Mortgage Daily

Published On: April 8, 2013

There have been just as many credit union failures so far this year as bank failures — though the credit unions tend to be much smaller than the banks. Credit union losses, however, are being tempered by recoveries from bad mortgage securities.

The Arizona Department of Financial Institutions closed down Gold Canyon Bank on Friday. The seven-year-old bank had just a dozen employees.

Included in Gold Canyon’s $45 million in total assets as of Dec. 31, 2012, were $8 million in home loans, $12 million in commercial real estate assets and $2 million in construction-and-development loans. Total deposits stood at $44 million.

The state handed over the Gold Canyon, Ariz., bank to the Federal Deposit Insurance Corp. as receiver. Following a secret bidding process, First Scottsdale Bank, N.A., won its bid to acquire all Gold Canyon’s assets and assume all the deposits. The agreement between the FDIC and First Scottsdale came at an estimated tab of $11 million to the FDIC.

The failed bank entered a written agreement with the Federal Reserve Bank of San Francisco and state regulators in January 2012, while the Fed issued a prompt corrective action in August 2012.

Gold Canyon was the fifth FDIC-insured bank to fail so far in 2013.

First Place Financial Corp., which filed a voluntary petition under Chapter 11 of the U.S. Bankruptcy Code in U.S. Bankruptcy Court for the District of Delaware back in October, reported in a filing with the Securities and Exchange Commission that it filed a motion to convert the bankruptcy to a Chapter 7 liquidation. The motion was granted the motion on March 25.

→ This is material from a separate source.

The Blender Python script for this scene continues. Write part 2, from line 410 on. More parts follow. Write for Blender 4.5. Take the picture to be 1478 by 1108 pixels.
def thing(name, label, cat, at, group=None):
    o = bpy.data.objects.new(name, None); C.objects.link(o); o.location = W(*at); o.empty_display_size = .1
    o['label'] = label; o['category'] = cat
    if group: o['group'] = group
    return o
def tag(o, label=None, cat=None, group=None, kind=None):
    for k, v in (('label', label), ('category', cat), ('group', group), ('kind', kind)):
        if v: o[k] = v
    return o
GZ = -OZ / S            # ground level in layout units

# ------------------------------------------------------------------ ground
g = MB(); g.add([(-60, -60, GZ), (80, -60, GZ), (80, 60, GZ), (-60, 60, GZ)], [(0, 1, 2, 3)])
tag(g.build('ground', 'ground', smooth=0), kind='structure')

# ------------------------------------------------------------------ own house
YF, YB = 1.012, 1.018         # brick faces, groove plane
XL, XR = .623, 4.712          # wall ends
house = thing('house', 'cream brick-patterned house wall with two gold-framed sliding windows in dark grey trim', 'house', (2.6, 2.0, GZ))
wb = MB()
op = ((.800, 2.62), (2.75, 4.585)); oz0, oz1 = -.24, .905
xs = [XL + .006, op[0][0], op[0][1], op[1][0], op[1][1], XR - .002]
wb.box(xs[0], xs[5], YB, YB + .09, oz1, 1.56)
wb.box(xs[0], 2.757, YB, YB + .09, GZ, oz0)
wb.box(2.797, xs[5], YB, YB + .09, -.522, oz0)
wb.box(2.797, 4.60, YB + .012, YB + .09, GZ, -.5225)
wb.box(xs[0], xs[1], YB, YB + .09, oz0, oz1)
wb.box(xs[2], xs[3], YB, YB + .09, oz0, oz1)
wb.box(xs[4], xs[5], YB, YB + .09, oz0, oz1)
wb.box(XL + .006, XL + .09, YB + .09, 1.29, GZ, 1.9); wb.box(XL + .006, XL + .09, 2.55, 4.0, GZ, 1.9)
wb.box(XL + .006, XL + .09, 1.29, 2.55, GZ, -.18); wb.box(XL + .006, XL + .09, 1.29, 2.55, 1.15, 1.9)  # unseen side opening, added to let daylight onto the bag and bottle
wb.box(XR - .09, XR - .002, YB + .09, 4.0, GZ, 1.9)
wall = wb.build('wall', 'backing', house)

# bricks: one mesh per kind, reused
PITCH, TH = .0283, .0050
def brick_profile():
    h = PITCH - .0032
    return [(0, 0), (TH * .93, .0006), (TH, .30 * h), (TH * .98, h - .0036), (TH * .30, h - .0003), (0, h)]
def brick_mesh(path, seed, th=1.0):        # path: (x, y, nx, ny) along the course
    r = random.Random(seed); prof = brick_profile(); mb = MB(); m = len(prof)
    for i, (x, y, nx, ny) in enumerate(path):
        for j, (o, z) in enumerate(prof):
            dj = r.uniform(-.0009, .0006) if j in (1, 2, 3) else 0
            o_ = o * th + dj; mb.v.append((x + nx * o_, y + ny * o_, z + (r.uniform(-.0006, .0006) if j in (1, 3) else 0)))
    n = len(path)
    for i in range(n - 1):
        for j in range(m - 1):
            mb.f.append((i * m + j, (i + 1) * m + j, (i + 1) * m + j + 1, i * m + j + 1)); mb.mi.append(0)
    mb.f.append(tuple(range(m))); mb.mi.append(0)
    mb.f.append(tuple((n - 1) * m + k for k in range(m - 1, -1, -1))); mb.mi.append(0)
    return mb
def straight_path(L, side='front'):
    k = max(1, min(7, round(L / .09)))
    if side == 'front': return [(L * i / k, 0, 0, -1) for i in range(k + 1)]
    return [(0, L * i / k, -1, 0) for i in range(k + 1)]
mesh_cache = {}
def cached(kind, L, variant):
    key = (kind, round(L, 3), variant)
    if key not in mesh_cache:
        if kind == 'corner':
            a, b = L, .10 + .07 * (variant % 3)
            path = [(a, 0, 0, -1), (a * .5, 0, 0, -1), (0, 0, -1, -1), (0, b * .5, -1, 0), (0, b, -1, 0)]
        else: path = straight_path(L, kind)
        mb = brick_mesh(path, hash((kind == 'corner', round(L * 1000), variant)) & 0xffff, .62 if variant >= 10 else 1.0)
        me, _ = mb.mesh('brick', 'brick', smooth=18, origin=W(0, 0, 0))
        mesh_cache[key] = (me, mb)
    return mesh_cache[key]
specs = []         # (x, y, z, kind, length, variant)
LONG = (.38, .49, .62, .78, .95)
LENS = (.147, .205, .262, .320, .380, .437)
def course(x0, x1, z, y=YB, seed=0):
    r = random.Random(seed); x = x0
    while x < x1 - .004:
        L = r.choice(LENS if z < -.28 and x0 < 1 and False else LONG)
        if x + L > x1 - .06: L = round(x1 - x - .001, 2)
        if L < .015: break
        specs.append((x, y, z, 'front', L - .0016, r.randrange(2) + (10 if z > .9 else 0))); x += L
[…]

First Place sold its primary asset, First Place Bank, to Talmer Bancorp Inc. on Oct. 26, 2012, for $45 million. Talmer agreed to pour as much as $205 million into a bank recapitalization.

On March 15, the National Credit Union Administration reported that it liquidated Pepsi Cola Federal Credit Union. The decision to close the Buena Park, Calif., financial institution followed a determination that 558-member credit union was insolvent and had no prospect for restoring viable operations. There were just $0.7 million in assets at the 57-year-old firm.

I.C.E. Federal Credit Union was liquidated by the NCUA on the same day. The Inglewood Calif., credit union had just 942 members and $3.4 million in assets. It was originally chartered in 1939 to serve employees of the City of Inglewood and their immediate family members.

On March 20, the NCUA said that Kinecta Federal Credit Union agreed to assume the assets and deposits of I.C.E. — the fifth credit union failure tracked so far in 2013 by Mortgage Daily.

Projected losses as a result of the failed corporate credit unions are expected to be between $1.6 billion and $3.9 billion, according to a March 28 estimate from the NCUA. The projected assessments, which are associated with the Temporary Corporate Credit Union Stabilization Fund, have improved from the $1.9 billion to $4.8 billion in losses projected six months earlier.

“The narrower range of projected remaining assessments reflects the actual performance of the failed corporate credit unions’ legacy assets to date and NCUA’s updated evaluation of the macroeconomic factors used in projecting the future performance of NCUA guaranteed notes,” the regulator’s statement said. “Factors influencing the estimated range include changes in housing prices, interest rates, unemployment rates and mortgage prepayments.”

Among previously announced corporate credit unions to fail are U.S. Central Federal Credit Union and Western Corporate Federal Credit Union — both which were seized by the NCUA in March 2009.

On April 2, the NCUA reported that it settled with Bank of America and some of its subsidiaries alleged losses on residential mortgage-backed securities acquired by the failed corporate credit unions.

Including settlements NCUA has reached with Citigroup, Deutsche Bank Securities and HSBC — $171 million has been recovered from alleged RMBS losses at the corporate credit unions. Lawsuits are still pending against several other investment banking firms.